Short problem: In the records below, find the line containing "Keep writing the" and the line containing "lamp((28.9,-14,0), 'dark street"; please repeat exactly the lines from one to the other, both included, and nothing more.

[Extracted records]

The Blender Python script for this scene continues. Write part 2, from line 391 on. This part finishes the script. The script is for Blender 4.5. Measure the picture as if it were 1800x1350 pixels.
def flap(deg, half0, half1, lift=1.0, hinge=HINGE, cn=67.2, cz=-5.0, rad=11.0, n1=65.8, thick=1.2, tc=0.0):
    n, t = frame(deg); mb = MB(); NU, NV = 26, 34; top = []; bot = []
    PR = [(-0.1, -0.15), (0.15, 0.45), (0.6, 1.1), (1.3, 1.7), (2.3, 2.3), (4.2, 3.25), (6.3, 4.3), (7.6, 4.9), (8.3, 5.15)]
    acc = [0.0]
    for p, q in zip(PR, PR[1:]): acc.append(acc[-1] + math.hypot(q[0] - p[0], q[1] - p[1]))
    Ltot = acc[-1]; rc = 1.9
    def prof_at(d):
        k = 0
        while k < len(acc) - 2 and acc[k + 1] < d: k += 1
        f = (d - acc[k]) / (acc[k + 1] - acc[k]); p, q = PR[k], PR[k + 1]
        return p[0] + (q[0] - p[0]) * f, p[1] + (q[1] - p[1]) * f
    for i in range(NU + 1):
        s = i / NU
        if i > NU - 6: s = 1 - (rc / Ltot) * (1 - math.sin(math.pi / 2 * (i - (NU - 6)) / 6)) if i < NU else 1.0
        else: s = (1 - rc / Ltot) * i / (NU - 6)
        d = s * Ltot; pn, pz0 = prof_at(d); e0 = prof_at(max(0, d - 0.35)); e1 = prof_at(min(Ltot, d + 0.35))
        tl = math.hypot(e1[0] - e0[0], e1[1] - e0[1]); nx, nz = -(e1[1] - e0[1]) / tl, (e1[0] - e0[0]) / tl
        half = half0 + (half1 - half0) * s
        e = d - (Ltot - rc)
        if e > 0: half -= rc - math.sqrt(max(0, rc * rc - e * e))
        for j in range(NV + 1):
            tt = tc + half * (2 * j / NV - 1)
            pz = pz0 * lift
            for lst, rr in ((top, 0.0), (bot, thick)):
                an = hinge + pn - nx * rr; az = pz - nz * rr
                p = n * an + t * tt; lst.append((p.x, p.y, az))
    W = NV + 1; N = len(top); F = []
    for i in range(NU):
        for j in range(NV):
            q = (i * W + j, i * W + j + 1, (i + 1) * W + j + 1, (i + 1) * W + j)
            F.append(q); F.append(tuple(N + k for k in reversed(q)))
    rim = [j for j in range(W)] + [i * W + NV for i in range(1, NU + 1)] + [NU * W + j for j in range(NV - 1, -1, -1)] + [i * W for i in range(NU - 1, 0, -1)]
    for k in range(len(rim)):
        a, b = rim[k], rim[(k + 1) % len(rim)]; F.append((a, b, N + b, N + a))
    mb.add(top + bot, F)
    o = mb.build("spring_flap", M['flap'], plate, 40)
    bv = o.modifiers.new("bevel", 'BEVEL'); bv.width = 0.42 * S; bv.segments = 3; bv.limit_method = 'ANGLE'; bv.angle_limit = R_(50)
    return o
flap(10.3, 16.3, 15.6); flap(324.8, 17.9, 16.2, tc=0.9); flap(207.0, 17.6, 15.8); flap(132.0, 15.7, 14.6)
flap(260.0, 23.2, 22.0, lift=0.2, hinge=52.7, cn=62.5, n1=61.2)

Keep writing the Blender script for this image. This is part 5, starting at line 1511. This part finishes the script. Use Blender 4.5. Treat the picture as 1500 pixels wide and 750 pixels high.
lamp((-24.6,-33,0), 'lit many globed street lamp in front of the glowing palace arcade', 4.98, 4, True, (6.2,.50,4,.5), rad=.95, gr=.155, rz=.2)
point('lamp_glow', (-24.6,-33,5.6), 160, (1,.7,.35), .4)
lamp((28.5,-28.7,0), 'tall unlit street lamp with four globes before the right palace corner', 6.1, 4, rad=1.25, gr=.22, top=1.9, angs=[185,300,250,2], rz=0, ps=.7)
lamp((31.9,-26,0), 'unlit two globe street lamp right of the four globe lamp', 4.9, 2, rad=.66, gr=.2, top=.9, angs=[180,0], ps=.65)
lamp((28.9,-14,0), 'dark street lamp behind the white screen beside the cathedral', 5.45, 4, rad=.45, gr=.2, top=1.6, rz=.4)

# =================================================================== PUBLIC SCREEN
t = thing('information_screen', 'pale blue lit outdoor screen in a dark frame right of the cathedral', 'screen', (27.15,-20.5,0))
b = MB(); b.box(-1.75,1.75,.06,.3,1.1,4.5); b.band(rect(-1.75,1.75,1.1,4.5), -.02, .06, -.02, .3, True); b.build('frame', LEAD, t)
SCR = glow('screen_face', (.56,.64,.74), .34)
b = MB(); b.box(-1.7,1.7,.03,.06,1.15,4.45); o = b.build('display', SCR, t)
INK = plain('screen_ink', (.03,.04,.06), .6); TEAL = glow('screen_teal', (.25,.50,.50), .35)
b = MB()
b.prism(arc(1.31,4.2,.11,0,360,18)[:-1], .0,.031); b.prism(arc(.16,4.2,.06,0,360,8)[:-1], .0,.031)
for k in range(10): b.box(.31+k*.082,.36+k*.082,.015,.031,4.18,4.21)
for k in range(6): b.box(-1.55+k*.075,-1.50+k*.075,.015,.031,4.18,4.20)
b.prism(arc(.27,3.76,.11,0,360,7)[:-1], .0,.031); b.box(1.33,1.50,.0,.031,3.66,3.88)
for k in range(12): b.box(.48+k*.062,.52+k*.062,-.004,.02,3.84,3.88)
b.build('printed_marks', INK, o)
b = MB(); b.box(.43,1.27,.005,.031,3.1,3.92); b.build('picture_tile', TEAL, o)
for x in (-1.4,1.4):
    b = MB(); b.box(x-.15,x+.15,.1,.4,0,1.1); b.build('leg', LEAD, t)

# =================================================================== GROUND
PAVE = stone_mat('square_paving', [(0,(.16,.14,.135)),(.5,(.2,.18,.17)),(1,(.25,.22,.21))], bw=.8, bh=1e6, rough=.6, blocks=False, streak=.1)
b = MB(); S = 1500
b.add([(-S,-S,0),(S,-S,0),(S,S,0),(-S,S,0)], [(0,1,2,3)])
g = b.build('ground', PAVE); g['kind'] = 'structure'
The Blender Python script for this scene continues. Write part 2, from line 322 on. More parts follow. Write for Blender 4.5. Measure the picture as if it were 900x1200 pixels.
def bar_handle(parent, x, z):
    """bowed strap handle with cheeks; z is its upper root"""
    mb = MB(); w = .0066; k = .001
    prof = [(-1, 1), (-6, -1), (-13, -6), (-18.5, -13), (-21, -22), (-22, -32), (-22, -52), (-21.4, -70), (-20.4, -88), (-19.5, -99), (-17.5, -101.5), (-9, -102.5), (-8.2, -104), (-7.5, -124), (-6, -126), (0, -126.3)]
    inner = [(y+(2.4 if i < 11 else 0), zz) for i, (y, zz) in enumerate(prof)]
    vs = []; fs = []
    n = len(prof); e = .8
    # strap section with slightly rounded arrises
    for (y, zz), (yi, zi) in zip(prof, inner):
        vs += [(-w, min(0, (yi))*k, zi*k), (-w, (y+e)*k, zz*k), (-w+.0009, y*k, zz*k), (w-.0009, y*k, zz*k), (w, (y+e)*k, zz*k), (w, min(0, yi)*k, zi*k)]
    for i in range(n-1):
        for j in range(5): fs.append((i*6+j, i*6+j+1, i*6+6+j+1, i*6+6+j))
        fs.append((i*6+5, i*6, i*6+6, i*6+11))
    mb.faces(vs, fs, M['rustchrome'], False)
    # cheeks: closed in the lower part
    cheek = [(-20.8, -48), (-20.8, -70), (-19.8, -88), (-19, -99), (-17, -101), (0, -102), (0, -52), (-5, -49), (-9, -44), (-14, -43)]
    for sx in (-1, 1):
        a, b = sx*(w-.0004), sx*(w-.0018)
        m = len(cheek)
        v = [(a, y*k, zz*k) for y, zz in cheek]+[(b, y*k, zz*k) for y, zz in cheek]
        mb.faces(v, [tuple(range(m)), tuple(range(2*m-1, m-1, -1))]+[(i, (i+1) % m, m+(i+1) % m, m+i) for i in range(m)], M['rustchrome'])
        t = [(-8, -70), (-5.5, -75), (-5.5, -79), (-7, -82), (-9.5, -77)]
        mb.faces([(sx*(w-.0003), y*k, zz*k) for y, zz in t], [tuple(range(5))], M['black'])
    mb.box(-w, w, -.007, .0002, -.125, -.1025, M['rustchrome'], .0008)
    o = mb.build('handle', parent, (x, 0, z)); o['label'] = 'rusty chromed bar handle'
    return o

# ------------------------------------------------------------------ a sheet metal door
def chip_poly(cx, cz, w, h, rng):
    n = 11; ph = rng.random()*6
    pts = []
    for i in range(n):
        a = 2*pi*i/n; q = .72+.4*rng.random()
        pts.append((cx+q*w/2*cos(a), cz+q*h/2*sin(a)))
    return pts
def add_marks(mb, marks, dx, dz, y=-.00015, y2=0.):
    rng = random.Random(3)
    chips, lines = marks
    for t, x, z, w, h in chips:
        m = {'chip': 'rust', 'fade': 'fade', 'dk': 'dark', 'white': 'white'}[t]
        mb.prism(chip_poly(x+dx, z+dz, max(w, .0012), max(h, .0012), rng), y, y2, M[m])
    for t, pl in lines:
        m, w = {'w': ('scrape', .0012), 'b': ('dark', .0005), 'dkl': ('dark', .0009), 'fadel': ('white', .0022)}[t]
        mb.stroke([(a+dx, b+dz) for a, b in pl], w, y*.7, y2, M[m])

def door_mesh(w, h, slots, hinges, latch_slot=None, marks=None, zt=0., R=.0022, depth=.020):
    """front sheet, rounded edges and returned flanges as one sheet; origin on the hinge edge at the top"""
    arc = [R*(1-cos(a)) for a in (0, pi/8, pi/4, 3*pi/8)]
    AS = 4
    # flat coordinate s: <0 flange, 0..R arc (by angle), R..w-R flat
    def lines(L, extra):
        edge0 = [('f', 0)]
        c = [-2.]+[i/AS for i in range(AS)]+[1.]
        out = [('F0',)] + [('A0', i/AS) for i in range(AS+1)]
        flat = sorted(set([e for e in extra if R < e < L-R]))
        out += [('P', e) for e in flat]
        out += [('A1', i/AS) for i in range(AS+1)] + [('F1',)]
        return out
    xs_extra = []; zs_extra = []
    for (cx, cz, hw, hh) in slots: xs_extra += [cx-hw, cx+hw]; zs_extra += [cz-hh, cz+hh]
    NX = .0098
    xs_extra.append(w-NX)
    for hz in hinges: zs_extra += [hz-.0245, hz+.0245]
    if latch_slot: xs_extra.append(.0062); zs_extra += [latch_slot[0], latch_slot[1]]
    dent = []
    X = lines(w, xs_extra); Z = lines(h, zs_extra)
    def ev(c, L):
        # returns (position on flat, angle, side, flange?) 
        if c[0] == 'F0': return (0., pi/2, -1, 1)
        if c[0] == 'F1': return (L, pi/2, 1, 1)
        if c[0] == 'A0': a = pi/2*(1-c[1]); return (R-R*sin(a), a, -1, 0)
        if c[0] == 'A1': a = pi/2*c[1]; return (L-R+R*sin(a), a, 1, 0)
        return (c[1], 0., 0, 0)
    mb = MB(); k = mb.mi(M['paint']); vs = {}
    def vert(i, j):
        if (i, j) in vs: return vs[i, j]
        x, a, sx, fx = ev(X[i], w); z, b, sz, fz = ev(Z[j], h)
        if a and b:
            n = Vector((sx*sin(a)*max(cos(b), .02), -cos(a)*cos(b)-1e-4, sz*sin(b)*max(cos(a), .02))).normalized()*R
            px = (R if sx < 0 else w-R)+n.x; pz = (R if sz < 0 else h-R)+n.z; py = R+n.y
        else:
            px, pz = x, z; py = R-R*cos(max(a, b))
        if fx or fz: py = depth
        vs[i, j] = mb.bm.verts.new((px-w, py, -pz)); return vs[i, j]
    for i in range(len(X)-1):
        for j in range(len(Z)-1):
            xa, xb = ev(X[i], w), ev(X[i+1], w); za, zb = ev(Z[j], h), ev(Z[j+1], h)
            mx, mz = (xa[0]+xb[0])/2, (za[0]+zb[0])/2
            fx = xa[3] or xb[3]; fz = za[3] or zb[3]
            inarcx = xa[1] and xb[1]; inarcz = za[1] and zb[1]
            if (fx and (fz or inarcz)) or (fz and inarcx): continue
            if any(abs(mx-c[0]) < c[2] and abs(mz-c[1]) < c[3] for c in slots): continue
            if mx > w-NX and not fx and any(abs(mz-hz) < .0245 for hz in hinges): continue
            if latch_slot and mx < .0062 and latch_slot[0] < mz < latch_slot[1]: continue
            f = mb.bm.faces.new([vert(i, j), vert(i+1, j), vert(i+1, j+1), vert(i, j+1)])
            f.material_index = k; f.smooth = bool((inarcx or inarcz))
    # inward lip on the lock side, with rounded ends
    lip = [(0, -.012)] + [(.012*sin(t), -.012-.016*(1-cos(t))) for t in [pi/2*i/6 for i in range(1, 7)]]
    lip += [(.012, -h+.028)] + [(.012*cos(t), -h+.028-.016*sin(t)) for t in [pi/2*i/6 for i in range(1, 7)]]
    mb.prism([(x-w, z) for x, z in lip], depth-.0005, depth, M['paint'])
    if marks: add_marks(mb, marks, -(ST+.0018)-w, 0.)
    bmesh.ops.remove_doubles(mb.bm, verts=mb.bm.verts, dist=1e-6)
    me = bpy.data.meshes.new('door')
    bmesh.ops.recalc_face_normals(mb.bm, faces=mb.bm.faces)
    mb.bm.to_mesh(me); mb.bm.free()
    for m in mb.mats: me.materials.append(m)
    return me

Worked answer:
Keep writing the Blender script for this image. This is part 5, starting at line 1511. This part finishes the script. Use Blender 4.5. Treat the picture as 1500 pixels wide and 750 pixels high.
lamp((-24.6,-33,0), 'lit many globed street lamp in front of the glowing palace arcade', 4.98, 4, True, (6.2,.50,4,.5), rad=.95, gr=.155, rz=.2)
point('lamp_glow', (-24.6,-33,5.6), 160, (1,.7,.35), .4)
lamp((28.5,-28.7,0), 'tall unlit street lamp with four globes before the right palace corner', 6.1, 4, rad=1.25, gr=.22, top=1.9, angs=[185,300,250,2], rz=0, ps=.7)
lamp((31.9,-26,0), 'unlit two globe street lamp right of the four globe lamp', 4.9, 2, rad=.66, gr=.2, top=.9, angs=[180,0], ps=.65)
lamp((28.9,-14,0), 'dark street lamp behind the white screen beside the cathedral', 5.45, 4, rad=.45, gr=.2, top=1.6, rz=.4)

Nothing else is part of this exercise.